In the movies the bad guy suffers for his subterfuge. Meanwhile in the real world Mattel made a mint.

Launched in 1982 the range of 5.5-inch action figures led by the muscular He-Man and his nemesis Skeletor was an immediate success but soon sparked row with the rights holders of the movie who’d been in licensing negotiations with the toymakers, and later tried to sue them for copyright infringements but the courts found in Mattel’s favour and…

Whatever, mister. None of this mattered to kids in Santry visiting Santy.

He-Man spoke to every boys’ twin goals in life – to be admired as a hero and beat the bejaypers off someone in order to achieve that. The innovative figures’ appeal was obvious. Mekaneck’s head could periscope up and down while Man-E-Faces could change expression quicker than a Fianna Fáil minister grilled about the latest unemployment figures on Today Tonight.
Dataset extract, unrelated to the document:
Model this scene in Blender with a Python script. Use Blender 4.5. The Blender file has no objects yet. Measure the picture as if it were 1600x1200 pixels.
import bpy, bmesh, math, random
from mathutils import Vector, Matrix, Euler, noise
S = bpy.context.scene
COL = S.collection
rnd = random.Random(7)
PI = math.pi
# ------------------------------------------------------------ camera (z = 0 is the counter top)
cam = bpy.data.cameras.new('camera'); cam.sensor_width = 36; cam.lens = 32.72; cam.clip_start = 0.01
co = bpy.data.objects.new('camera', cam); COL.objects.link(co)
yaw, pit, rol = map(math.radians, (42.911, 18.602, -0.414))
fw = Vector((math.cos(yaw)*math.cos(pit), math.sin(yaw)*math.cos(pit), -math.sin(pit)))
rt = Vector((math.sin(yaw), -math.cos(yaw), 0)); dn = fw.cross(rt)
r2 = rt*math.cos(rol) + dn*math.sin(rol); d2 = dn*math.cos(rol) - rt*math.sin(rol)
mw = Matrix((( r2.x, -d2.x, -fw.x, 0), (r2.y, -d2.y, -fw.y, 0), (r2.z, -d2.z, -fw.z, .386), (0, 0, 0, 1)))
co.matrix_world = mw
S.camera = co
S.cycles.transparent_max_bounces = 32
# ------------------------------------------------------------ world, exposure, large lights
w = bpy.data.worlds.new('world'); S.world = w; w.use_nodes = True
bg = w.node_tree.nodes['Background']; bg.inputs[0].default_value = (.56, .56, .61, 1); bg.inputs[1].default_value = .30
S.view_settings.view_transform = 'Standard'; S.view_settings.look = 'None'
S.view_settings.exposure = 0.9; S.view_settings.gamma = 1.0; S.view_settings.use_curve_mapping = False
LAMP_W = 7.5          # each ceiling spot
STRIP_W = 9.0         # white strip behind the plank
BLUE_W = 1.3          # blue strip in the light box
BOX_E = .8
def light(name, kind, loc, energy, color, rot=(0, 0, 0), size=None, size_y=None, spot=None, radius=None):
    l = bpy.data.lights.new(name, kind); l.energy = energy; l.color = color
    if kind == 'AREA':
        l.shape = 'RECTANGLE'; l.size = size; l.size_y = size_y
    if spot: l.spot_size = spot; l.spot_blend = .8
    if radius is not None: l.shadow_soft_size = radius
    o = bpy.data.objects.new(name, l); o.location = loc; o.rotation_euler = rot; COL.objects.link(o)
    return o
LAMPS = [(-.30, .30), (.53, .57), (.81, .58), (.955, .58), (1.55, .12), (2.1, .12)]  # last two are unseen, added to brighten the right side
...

By 1984 facing – no pun intended – increasing competitors in the boys’ action figure market Mattel greatly expanded the range and offered all kinds of new movements, rideable creatures (no sniggering please) a castle dungeon, and accessories like swords and axes.

I said no sniggering!

With an animated movie to help boost sales He-Man, She-Ra, Teela et cetera made more and more moolah for Mattel. Licensed toys are often linked to TV shows and films and today these make up one-in-three items on the shelves, meaning the live action Masters of the Universe film in 2026 looks certain to be another big moneymaker.

In October Mattel and Amazon MGM Studios jointly hosted “A Legend Reborn: Reimagining Masters of the Universe” at the Brand Licensing Europe conference in London and executives later agreed deals which will decide the content of letters to the North Pole in 12 months’ time. Cancel the cuppas for the elves and clear the shelves, Daidí na Nollag: He-Man-ia will soon be here.